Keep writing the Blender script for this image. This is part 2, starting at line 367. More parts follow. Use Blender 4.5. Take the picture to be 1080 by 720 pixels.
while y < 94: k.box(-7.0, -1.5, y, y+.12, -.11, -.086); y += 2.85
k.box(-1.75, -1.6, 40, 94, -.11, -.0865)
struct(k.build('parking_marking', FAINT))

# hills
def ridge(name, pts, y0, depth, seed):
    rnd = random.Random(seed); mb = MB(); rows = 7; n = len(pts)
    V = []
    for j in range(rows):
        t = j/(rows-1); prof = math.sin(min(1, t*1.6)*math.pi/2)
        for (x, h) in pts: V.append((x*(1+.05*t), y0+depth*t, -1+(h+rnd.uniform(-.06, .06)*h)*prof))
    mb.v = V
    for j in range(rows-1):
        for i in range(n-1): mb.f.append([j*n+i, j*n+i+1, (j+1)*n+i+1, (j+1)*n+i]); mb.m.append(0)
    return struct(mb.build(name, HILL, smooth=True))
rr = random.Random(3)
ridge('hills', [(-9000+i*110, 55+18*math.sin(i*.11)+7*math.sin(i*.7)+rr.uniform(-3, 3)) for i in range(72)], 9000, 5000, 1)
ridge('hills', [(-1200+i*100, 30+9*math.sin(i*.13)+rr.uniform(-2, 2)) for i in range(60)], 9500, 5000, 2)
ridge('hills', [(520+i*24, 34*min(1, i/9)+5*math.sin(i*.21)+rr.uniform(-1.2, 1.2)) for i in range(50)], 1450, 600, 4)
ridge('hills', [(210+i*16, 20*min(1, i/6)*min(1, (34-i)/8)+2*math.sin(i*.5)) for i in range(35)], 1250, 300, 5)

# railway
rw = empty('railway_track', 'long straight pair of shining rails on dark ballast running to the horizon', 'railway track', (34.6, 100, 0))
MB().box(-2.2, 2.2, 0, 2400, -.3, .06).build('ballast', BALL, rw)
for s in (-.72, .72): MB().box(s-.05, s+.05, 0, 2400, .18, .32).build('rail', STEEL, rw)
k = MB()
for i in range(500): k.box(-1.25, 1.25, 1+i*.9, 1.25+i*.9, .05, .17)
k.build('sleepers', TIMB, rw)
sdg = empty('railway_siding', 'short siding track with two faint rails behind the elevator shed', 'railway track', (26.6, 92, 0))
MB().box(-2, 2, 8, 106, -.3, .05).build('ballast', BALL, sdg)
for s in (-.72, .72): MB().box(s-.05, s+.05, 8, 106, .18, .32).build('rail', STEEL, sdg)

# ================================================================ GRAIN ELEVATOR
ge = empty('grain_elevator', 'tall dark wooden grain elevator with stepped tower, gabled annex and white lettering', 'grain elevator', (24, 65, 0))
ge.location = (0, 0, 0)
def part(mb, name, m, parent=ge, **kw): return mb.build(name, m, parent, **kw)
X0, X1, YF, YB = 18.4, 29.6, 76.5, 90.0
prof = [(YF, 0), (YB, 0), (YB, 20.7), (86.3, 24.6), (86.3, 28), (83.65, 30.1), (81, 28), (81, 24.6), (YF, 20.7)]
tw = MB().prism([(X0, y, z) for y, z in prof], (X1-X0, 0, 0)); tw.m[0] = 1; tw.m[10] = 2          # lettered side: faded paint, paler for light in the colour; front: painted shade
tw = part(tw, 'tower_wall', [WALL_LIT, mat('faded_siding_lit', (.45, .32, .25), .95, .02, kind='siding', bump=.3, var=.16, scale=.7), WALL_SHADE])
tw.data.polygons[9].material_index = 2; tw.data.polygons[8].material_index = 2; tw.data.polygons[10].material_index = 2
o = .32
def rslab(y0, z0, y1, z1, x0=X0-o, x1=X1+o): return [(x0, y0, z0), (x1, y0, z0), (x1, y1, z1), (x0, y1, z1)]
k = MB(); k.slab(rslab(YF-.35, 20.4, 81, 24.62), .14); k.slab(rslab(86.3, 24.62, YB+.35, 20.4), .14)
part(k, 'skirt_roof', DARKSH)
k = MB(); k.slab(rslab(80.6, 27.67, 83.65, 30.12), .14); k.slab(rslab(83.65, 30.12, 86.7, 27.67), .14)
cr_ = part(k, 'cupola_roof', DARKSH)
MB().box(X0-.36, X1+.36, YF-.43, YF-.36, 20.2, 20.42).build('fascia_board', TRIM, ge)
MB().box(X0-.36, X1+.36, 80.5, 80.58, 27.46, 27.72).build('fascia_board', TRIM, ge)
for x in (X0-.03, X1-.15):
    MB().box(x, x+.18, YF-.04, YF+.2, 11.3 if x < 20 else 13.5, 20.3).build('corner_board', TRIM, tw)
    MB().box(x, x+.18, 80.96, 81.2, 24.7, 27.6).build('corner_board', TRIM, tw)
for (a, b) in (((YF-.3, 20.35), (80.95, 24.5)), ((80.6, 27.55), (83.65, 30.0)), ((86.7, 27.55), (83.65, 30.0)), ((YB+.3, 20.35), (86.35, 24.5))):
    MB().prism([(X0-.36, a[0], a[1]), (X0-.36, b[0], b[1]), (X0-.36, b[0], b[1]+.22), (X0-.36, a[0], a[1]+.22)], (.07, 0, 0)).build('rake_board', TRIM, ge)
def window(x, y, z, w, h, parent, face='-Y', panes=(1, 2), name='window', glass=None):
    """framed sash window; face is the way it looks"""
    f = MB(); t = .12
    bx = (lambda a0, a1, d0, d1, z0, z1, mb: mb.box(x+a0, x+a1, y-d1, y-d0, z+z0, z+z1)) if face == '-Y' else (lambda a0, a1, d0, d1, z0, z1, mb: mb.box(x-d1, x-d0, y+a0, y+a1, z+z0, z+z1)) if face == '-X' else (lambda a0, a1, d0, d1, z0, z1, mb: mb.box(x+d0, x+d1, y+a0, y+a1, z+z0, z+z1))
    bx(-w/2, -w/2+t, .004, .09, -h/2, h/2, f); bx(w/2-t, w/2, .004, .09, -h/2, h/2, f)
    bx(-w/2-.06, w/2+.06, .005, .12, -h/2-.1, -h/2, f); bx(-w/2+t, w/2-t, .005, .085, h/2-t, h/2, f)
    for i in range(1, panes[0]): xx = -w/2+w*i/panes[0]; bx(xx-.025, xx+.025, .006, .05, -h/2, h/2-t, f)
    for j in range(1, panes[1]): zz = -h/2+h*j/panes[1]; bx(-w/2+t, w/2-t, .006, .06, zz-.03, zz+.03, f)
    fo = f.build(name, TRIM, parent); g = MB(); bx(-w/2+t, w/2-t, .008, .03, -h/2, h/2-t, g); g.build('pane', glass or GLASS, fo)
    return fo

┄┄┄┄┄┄

* **Directive**:
Print only the lines from the top of the data above down to the line holding "struct(k.build('parking_marking', FAINT))", inclusive.

* **The output**:
Keep writing the Blender script for this image. This is part 2, starting at line 367. More parts follow. Use Blender 4.5. Take the picture to be 1080 by 720 pixels.
while y < 94: k.box(-7.0, -1.5, y, y+.12, -.11, -.086); y += 2.85
k.box(-1.75, -1.6, 40, 94, -.11, -.0865)
struct(k.build('parking_marking', FAINT))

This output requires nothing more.